Should rates retreat, however, it may suggest investors are seeking the relative safety of government debt, and that expectations for the economy’s performance could be waning.
Looking at the ten-year yield over the last year, top technician Carter Worth pointed out that while rates have rallied particularly into the last week, a look back to the beginning of 2017 suggests another pullback.
In Worth’s chart of the ten-year yield, he points to five other “distinct counter-trend moves,” or rallies, in rates that ultimately ended in a drop. Rates move inversely to Treasury bond prices.
“Each one of [these rallies] has been quite symmetrical in terms of duration and magnitude,” he explained on CNBC’s “Futures Now.” this week. “Typically between 25 and 30 basis points, and somewhere between two weeks, that is ten sessions, and 3 weeks, fifteen sessions.”
And since Worth’s chart indicates that rates in September had already climbed for 8 straight sessions, a pullback in Treasury yields might actually be in the works.
Wall Street’s consensus was that at the beginning of the year, analysts thought rates would be climbing to 3.25 percent. However, says Worth, the fact that Treasury yields fell as low as 2 percent this year doesn’t bode well for that prediction.
“The burden of proof remains on those making the case for higher yields, because those making the case for lower yields just have to point to two facts,” he said.
“First, the consensus to start the year at 3.25 percent” has fallen short and is unlikely to be reached, Worth said. “We’ve had other counter-trend rallies like this, moves up in the 10-year, only to stop each time,” he added.

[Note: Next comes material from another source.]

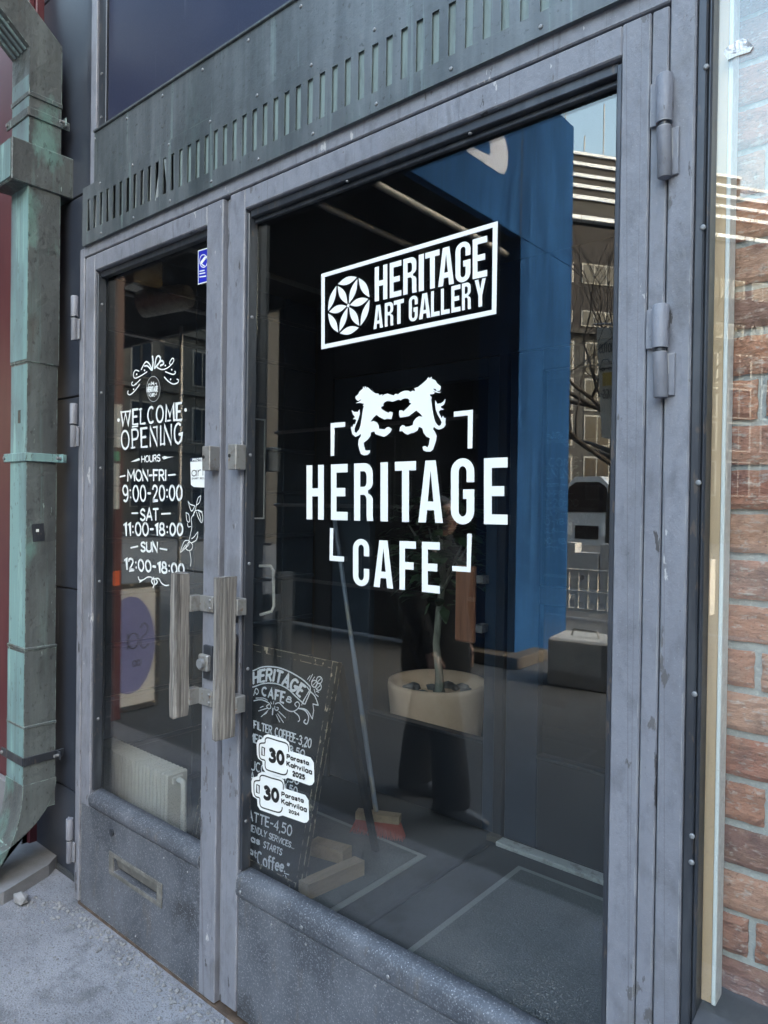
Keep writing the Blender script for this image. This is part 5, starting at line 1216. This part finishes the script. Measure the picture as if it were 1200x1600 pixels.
# building L
XL = -37.0
t = thing('stone_building', 'grey stone building with tall windows far down the street', 'building', (XL, -22, -0.14))
MB().box(XL-12, XL, -60, -8, -0.14, 22.0).build('wall', BSTONE, t)
for z in (4.6, 8.1, 11.6, 15.1, 18.6): MB().box(XL+.0005, XL+.25, -60, -8, z, z+.22).build('string_course', BSTONE, t)
for i in range(17):
    for z0 in (1.3, 5.2, 8.7, 12.2, 15.7):
        y = -9.6-2.05*i
        w_ = MB().box(XL+.0005, XL+.06, y-1.35, y, z0, z0+2.2).build('window', WINFRAME if i % 3 else BTAN, t)
        MB().box(XL+.061, XL+.07, y-1.27, y-.72, z0+.08, z0+2.1).build('pane', WINGLASS, w_); MB().box(XL+.061, XL+.07, y-.64, y-.08, z0+.08, z0+2.1).build('pane', WINGLASS, w_)
MB().tube([(XL+.2, -20.4, 0), (XL+.2, -20.4, 22)], .09, 8).build('drainpipe', BDARK, t)
# closing row so the street has a far side to the right as well
t = thing('corner_building', 'plain tan corner building at the far right end of the street', 'building', (22, -40, -0.14))
MB().box(12, 50, -70, -34, -0.14, 14).build('wall', BTAN, t); MB().box(11.8, 50.2, -70.2, -33.8, 14.001, 14.5).build('roof', BDARK, t)
for i in range(12):
    for z0 in (1.5, 5, 8.5, 11.3): 
        w_ = MB().box(13+3*i, 14.8+3*i, -33.999, -33.94, z0, z0+1.8).build('window', WINFRAME, t); MB().box(13.1+3*i, 14.7+3*i, -33.939, -33.93, z0+.1, z0+1.7).build('pane', WINGLASS, w_)

# bare street tree
t = thing('bare_tree', 'leafless street tree with dark spreading branches across the street', 'tree', (-5.5, -11.9, -0.13))
rt = random.Random(21); tm = MB()
def grow(p, d, L, r_, lv, mb):
    if lv == 0 or r_ < .004: return
    n_ = 4; pts = [p]; dd = d.copy()
    for i in range(n_):
        dd = (dd+Vector((rt.uniform(-.22, .22), rt.uniform(-.22, .22), rt.uniform(-.10, .16)))).normalized(); pts.append(pts[-1]+dd*L/n_)
    mb.tube(pts, [r_*(1-.55*i/n_) for i in range(n_+1)], 6 if lv > 2 else 4)
    for k in range(rt.choice((2, 3, 3))):
        q = pts[rt.choice((2, 3, 4, 4))]; a = Vector((rt.uniform(-1, 1), rt.uniform(-1, 1), rt.uniform(-.1, .7)))
        grow(q, (dd*0.75+a*0.75).normalized(), L*rt.uniform(.6, .8), r_*.55, lv-1, mb)
MB().tube([(-5.5, -11.9, -.13), (-5.52, -11.9, 1.5), (-5.48, -11.88, 2.2), (-5.5, -11.9, 3.2)], [.17, .13, .11, .09], 12).build('trunk', BARK, t)
for a in range(15):
    an = a*0.83+.3; grow(Vector((-5.5, -11.9, 2.2+a*.12)), Vector((math.cos(an), math.sin(an), .4)).normalized(), 2.0, .055, 6, tm)
tm.build('branches', BARK, t, fix=False)
# banner
t = thing('street_banner', 'pale banner with a yellow car symbol hanging from a pole', 'banner', (-4.8, -9.9, -0.13))
MB().tube([(-4.60, -9.95, -.13), (-4.60, -9.95, 5.0)], .035, 10).build('pole', TUBE, t)
MB().tube([(-5.1, -9.95, 4.72), (-4.60, -9.95, 4.66)], .018, 8).build('arm', TUBE, t)
MB().prism([(-5.05, 4.66), (-4.66, 4.60), (-4.66, 2.75), (-4.93, 2.80)], [], lambda u, v, d: Vector((u, -9.95+d, v)), 0, .006).build('cloth', BANNER, t)
bd2 = Decal((0, -9.942, 0), (0, 1, 0), (-1, 0, 0), .0006)
def flat(txt, x0, x1, z0, z1, wd):
    for st in text_strokes(txt): bd2.stroke([(x0+(x1-x0)*p[0], z0+(z1-z0)*p[1]) for p in st], wd, raw=True)
flat('EROTUS', 4.70, 4.99, 4.22, 4.36, .016); flat('-INGS-', 4.72, 4.95, 3.45, 3.60, .016)
bd2.stroke([(4.74, 3.95), (4.74, 4.02), (4.80, 4.03), (4.84, 4.10), (4.93, 4.10), (4.96, 4.02), (4.98, 3.95), (4.74, 3.95)], .015, raw=True)
for u in (4.80, 4.92): bd2.stroke([(u+.025*math.cos(R(a)), 3.94+.025*math.sin(R(a))) for a in range(0, 361, 40)], .014, raw=True)
bd2.build('print', BLACKINK, t)
MB().box(-4.93, -4.68, -9.943, -9.9425, 3.66, 3.88).build('yellow_field', BANNERY, t)
# minibus
t = thing('minibus', 'silver minibus with a dark windscreen parked across the street', 'minibus', (-9.7, -20.5, -0.12))
body = [(-1.0, .42), (-1.05, 1.25), (-.92, 1.5), (-.74, 2.35), (-.45, 2.62), (.45, 2.62), (.74, 2.35), (.92, 1.5), (1.05, 1.25), (1.0, .42)]
MB().loft([[Vector((-9.7+x*k, -20.0-dd, z-(0.0 if z > 1.3 else 0))) for x, z in body] for dd, k in ((0.0, .94), (.15, 1.0), (4.9, 1.0), (5.1, .95))], smooth=False).build('body', VANBODY, t)
MB().prism([(-.78, 1.48), (-.63, 2.28), (-.40, 2.44), (.40, 2.44), (.63, 2.28), (.78, 1.48)], [], lambda u, v, d: Vector((-9.7+u, -19.99+d, v)), 0, .015).build('windscreen', VANGLASS, t)
for x in (-.72, .72): MB().box(-9.7+x-.22, -9.7+x+.22, -19.99, -19.96, .72, 1.14, .01).build('headlight', LAMPM, t)
MB().box(-10.1, -9.3, -19.99, -19.97, .62, 1.05, .01).build('grille', VANGLASS, t)
for x in (-.92, .92):
    for y in (-21.0, -24.0): MB().tube([(-9.7+x-.1, y, .22), (-9.7+x+.1, y, .22)], .34, 18).build('wheel', TYRE, t)
# barriers, fence
t = thing('road_barrier', 'grey white castellated plastic road barrier with round holes', 'barrier', (-6.3, -11.0, -0.13), 'plastic road barriers across the street')
ol = [(-.95, 0), (-.95, .95), (-.7, .95), (-.7, .80), (-.35, .80), (-.35, .95), (-.1, .95), (-.1, .80), (.25, .80), (.25, .95), (.5, .95), (.5, .80), (.95, .80), (.95, 0), (.6, 0), (.6, .12), (.3, .12), (.3, 0), (-.3, 0), (-.3, .12), (-.6, .12), (-.6, 0)]
hole = lambda cx_, cz_: [(cx_+.05*math.cos(R(a)), cz_+.05*math.sin(R(a))) for a in range(0, 360, 30)]
MB().prism(ol, [hole(-.45, .45), hole(.15, .56), hole(.65, .4)], lambda u, v, d: Vector((-6.3+u, -11.0+d, -.13+v*1.15)), -.14, .14).build('shell', PLASTIC, t)
copy_thing(t, (-4.37, -11.02, -0.13), 'grey white castellated road barrier nearer to the bare tree'); copy_thing(t, (-8.25, -11.0, -0.13), 'grey white castellated road barrier beside the blue portal')
t['label'] = 'grey white castellated road barrier in the middle of its row'
t = thing('barrier_fence', 'low pale barred barrier fence on the pavement beyond the blue portal', 'fence', (-4.6, -8.45, -0.02))
for z in (.08, .34, .66): MB().box(-5.9, -3.5, -8.47, -8.43, z, z+.045, .004).build('rail', FENCEM, t)
for i in range(16): MB().box(-5.85+i*.15, -5.80+i*.15, -8.465, -8.435, .1255, .3395, .003).build('bar', FENCEM, t); MB().box(-5.85+i*.15, -5.80+i*.15, -8.465, -8.435, .3855, .6595, .003).build('bar', FENCEM, t)
for x in (-5.6, -3.8): MB().box(x, x+.12, -8.7, -8.2, -.02, .0795, .004).build('foot', TYRE, t)

# ================================================================== the bystander mirrored in the glass
def person(loc, rz, label):
    t = thing('person', label, 'person', loc); t.rotation_euler = (0, 0, rz)
    # local frame: faces +X, left side is +Y
    J = {'pelvis': (0, 0, .93, .115), 'waist': (.0, 0, 1.08, .105), 'chest': (.01, 0, 1.27, .12), 'collar': (0, 0, 1.41, .075), 'neck': (.01, 0, 1.47, .052), 'jaw': (.035, 0, 1.55, .066), 'skull': (.02, 0, 1.625, .088), 'crown': (.01, 0, 1.665, .07), 'nose': (.118, 0, 1.585, .012), 'brow': (.075, 0, 1.615, .035)}
    E_ = [('pelvis', 'waist'), ('waist', 'chest'), ('chest', 'collar'), ('collar', 'neck'), ('neck', 'jaw'), ('jaw', 'skull'), ('skull', 'crown'), ('skull', 'brow'), ('jaw', 'nose')]
    for sd, y, fx in (('l', 1, .15), ('r', -1, -.17)):
        J.update({'hip'+sd: (0, .09*y, .90, .095), 'knee'+sd: (fx*.55+.03, .105*y, .50, .058), 'ankle'+sd: (fx, .11*y, .09, .032), 'toe'+sd: (fx+.09, .12*y, .03, .018),
                  'sh'+sd: (0, .175*y, 1.385, .058), 'el'+sd: (-.03, .235*y, 1.12, .042), 'wr'+sd: (.06, .235*y, .90, .027), 'palm'+sd: (.085, .23*y, .835, .030)})
        E_ += [('pelvis', 'hip'+sd), ('hip'+sd, 'knee'+sd), ('knee'+sd, 'ankle'+sd), ('ankle'+sd, 'toe'+sd), ('collar', 'sh'+sd), ('sh'+sd, 'el'+sd), ('el'+sd, 'wr'+sd), ('wr'+sd, 'palm'+sd)]
        for k, (dx, L) in enumerate(((.026, .075), (.009, .085), (-.009, .08), (-.026, .062))):
            b_ = 'f%d%s' % (k, sd)
            J[b_+'a'] = (.09+dx, .228*y, .805, .0095); J[b_+'b'] = (.095+dx*1.1, .222*y, .805-L*.6, .0085); J[b_+'c'] = (.10+dx*1.1, .205*y, .805-L, .0075)
            E_ += [('palm'+sd, b_+'a'), (b_+'a', b_+'b'), (b_+'b', b_+'c')]
        J['th1'+sd] = (.115, .215*y, .85, .0105); J['th2'+sd] = (.135, .20*y, .80, .009); E_ += [('palm'+sd, 'th1'+sd), ('th1'+sd, 'th2'+sd)]
    keys = list(J); bm_ = bmesh.new(); vs = {k: bm_.verts.new(J[k][:3]) for k in keys}
    for a, b in E_: bm_.edges.new((vs[a], vs[b]))
    me = bpy.data.meshes.new('body'); bm_.to_mesh(me); bm_.free()
    tmp = bpy.data.objects.new('body_skeleton', me); COL.objects.link(tmp)
    md = tmp.modifiers.new('skin', 'SKIN'); md.use_smooth_shade = True
    for i, k in enumerate(keys):
        q = me.skin_vertices[0].data[i]; q.radius = (J[k][3], J[k][3]); q.use_root = (k == 'pelvis')
    ss = tmp.modifiers.new('sub', 'SUBSURF'); ss.levels = 2; ss.render_levels = 2
    dg = bpy.context.evaluated_depsgraph_get(); dg.update()
    m2_ = bpy.data.meshes.new_from_object(tmp.evaluated_get(dg)); m2_.name = 'body'
    bpy.data.objects.remove(tmp)
    ob = bpy.data.objects.new('body', m2_); COL.objects.link(ob); m2_.materials.clear(); m2_.materials.append(SKIN); ob.parent = t
    def part(mb, name, mat):
        bmesh.ops.recalc_face_normals(mb.bm, faces=mb.bm.faces)
        me_ = bpy.data.meshes.new(name); mb.bm.to_mesh(me_); mb.bm.free(); o = bpy.data.objects.new(name, me_); COL.objects.link(o); me_.materials.append(mat); o.parent = t; return o
    def ring(cx, cy, z, rx, ry, n=20, tilt=0): return [(cx+rx*math.cos(2*math.pi*k/n), cy+ry*math.sin(2*math.pi*k/n), z+tilt*math.cos(2*math.pi*k/n)) for k in range(n)]
    for y, fx in ((1, .15), (-1, -.17)):
        m = MB().loft([ring(0, .085*y, .98, .13, .105), ring(0, .09*y, .86, .125, .10), ring(fx*.35, .098*y, .68, .105, .096), ring(fx*.65, .105*y, .50, .098, .092), ring(fx*.88, .11*y, .28, .098, .094), ring(fx, .112*y, .10, .102, .096), ring(fx, .112*y, .075, .097, .092)])
        part(m, 'trouser_leg', TROUSER)
        b_ = [ring(fx-.05, .115*y, .12, .055, .05), ring(fx-.03, .115*y, .085, .08, .05), ring(fx+.035, .118*y, .055, .145, .052, tilt=-.012), ring(fx+.045, .12*y, .022, .165, .054), ring(fx+.045, .12*y, .004, .165, .052)]
        part(MB().loft(b_), 'boot', BOOT)
    m = MB().loft([ring(0, 0, .70, .185, .235), ring(0, 0, .82, .185, .235), ring(0, 0, .95, .18, .225), ring(0, 0, 1.1, .16, .195), ring(.01, 0, 1.25, .165, .205), ring(.005, 0, 1.36, .135, .205), ring(0, 0, 1.42, .095, .12), ring(.005, 0, 1.47, .078, .082), ring(.005, 0, 1.485, .07, .075)])
    part(m, 'coat', COAT)
    for y in (1, -1):
        part(MB().tube([(0, .15*y, 1.385), (-.015, .21*y, 1.28), (-.03, .24*y, 1.12), (.01, .24*y, 1.02), (.065, .235*y, .885)], [.082, .078, .068, .060, .052], 16), 'sleeve', COAT)
    hm = MB(); bmh = bmesh.new(); bmesh.ops.create_icosphere(bmh, subdivisions=3, radius=1)
    for v in list(bmh.verts):
        x, y, z = v.co
        if x > .35 and z < .45: v.co.x = .35
        k = 1.0 if z > -.2 else 1.0+(-.2-z)*.15
        v.co = Vector((.0+x*.098*k-.012, y*.092*k, 1.605+z*(.098 if z > 0 else .19)))
    for f in bmh.faces: f.smooth = True
    hm._take(bmh); part(hm, 'hair', HAIR)
    for y in (.032, -.032): part(MB().ball((.098, y, 1.607), .011, 2), 'eye', EYEW)
    part(MB().ball((.100, 0, 1.545), .02, 2, (.5, 1, .32)), 'mouth', LIP)
    for y in (.088, -.088): part(MB().ball((.02, y, 1.59), .028, 2, (.6, .35, 1)), 'ear', SKIN)
    return t
person((-2.28, -1.66, -0.02), R(-12), 'person in a dark coat, wide black trousers and black boots standing on the pavement')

As a result, Worth suggests looking at sectors like utilities or health care. He also urged investors to be particularly cautious on financials, as he believed many of the names in that sector are still struggling on a business level.
Treasury yields did actually fall on Friday, down 1.5 percent from Thursday.
U. S. Treasury yields have gained in the wake of the Federal Reserve maintained its near-term outlook on interest rate increases. The central bank intends to begin reversing a massive bond-purchase program it began during the financial crisis.